[Written instruction] Within the records that follow, find every line containing the string "pixels". Copy those lines.
[Information shown start]
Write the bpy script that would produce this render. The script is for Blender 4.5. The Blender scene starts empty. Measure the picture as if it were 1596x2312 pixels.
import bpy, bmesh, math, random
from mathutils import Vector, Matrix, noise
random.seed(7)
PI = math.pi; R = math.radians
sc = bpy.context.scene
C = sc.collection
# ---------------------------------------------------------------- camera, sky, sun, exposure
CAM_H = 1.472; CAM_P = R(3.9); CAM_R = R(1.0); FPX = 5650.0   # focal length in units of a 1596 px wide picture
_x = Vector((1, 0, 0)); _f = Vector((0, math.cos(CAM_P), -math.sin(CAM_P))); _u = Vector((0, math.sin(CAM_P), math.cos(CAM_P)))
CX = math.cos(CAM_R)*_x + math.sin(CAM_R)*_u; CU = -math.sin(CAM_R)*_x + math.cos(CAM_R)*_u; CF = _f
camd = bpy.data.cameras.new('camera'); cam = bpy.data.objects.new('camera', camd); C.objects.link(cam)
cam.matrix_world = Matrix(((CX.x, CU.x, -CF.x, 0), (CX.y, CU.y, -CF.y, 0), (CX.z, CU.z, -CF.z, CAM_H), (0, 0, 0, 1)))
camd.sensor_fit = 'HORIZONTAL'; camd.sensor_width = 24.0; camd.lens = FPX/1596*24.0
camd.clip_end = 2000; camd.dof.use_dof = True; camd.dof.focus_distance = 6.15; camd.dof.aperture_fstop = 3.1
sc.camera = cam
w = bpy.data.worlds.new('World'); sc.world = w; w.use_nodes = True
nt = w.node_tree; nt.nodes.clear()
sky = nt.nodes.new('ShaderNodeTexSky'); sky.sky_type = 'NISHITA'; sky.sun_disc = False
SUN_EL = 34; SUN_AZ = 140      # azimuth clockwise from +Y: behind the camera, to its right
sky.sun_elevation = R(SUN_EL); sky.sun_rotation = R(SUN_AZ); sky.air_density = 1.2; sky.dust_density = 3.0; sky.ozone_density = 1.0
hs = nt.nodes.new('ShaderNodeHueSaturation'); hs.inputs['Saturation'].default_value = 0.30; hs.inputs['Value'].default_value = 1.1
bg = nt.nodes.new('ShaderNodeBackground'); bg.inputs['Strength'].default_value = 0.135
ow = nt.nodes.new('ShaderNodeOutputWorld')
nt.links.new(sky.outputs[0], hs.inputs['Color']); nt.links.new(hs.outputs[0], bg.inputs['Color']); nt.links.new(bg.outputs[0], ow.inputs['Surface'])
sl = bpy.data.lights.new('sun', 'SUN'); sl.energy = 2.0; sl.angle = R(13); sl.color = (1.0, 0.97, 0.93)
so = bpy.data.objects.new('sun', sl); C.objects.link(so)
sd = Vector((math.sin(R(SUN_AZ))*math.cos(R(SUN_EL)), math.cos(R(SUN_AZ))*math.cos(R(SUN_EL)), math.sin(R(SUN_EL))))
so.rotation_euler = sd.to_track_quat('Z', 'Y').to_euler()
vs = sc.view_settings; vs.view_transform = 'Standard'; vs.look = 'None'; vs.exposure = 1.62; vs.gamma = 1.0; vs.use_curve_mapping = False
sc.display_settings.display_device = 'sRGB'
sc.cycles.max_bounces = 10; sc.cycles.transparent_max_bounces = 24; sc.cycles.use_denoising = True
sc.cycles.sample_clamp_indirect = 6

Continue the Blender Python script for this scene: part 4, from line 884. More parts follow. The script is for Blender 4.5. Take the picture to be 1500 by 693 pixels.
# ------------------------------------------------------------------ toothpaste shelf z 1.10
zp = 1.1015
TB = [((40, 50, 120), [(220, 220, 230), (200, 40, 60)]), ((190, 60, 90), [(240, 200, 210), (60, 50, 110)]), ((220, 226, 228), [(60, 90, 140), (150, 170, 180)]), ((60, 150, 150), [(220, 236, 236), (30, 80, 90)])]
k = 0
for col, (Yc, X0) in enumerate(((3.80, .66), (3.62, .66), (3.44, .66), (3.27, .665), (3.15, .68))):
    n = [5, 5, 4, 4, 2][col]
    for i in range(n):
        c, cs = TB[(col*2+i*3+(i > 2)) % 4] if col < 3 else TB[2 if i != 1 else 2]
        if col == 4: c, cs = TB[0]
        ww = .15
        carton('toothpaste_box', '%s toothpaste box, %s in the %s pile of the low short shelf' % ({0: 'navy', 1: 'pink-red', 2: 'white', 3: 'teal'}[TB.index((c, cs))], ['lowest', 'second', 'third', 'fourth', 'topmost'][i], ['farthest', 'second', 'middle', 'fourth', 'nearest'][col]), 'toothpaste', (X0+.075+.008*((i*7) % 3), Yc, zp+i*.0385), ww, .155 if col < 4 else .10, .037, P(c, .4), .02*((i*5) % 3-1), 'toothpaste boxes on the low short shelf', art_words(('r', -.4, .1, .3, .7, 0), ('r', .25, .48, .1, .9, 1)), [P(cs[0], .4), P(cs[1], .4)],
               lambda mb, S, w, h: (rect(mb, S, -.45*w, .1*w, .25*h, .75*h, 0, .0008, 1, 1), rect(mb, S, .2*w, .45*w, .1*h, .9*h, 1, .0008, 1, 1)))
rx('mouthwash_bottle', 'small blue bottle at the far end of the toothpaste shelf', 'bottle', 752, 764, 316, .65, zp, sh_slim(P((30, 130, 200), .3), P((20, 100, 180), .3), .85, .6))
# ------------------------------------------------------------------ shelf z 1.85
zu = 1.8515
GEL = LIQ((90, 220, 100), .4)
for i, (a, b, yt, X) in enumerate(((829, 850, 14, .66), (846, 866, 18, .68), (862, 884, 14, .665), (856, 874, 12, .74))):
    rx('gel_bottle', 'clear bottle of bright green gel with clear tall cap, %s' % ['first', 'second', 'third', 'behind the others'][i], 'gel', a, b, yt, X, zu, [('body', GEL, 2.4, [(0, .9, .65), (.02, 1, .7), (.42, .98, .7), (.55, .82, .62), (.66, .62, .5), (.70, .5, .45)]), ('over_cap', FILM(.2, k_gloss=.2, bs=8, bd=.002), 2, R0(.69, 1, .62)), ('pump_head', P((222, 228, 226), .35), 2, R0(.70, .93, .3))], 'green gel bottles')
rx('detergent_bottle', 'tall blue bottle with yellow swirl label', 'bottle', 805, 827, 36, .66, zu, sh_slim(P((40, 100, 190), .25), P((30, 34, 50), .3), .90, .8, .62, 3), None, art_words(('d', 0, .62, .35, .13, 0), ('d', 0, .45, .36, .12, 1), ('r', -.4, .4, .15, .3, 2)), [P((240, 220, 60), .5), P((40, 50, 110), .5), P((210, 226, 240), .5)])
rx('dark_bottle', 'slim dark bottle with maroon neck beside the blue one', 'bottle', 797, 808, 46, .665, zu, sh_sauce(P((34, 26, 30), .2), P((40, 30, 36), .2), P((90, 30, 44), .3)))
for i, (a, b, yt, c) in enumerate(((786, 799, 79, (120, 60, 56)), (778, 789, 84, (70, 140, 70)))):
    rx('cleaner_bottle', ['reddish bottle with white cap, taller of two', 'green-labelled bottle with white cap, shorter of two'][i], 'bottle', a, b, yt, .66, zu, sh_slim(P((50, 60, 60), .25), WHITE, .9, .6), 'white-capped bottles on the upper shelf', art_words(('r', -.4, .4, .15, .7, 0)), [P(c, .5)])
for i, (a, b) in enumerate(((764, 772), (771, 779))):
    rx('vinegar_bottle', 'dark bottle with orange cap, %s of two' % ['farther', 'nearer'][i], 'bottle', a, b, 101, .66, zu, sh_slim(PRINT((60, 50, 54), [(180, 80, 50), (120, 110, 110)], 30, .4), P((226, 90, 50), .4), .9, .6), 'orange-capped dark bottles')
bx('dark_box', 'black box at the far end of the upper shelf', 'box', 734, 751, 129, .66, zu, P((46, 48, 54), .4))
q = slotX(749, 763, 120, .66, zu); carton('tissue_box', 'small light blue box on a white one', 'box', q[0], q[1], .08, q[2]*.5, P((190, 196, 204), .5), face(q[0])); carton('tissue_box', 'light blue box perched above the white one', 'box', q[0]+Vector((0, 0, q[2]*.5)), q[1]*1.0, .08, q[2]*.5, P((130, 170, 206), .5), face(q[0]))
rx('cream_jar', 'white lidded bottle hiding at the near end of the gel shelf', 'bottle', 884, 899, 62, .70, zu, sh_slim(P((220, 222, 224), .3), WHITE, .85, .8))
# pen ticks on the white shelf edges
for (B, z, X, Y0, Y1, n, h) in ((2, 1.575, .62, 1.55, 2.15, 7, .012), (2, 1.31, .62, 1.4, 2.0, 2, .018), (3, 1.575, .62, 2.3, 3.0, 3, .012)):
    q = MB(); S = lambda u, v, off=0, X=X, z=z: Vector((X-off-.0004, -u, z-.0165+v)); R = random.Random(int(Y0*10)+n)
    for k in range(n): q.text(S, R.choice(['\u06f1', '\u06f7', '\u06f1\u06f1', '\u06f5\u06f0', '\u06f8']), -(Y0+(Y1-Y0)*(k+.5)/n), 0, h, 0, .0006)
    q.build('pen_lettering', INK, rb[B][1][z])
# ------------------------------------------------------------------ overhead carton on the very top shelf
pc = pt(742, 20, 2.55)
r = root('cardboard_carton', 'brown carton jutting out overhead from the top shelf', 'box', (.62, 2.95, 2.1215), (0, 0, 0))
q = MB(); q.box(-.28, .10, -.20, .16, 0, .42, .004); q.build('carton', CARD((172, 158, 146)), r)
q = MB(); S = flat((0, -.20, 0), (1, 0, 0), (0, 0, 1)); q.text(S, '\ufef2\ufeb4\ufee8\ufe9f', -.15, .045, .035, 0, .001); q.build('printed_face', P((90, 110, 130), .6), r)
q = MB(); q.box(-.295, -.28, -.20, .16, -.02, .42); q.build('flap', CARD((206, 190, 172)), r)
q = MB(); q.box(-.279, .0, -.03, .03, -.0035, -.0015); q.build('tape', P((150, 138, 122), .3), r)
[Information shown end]
[Exercise solution]
Write the bpy script that would produce this render. The script is for Blender 4.5. The Blender scene starts empty. Measure the picture as if it were 1596x2312 pixels.
Continue the Blender Python script for this scene: part 4, from line 884. More parts follow. The script is for Blender 4.5. Take the picture to be 1500 by 693 pixels.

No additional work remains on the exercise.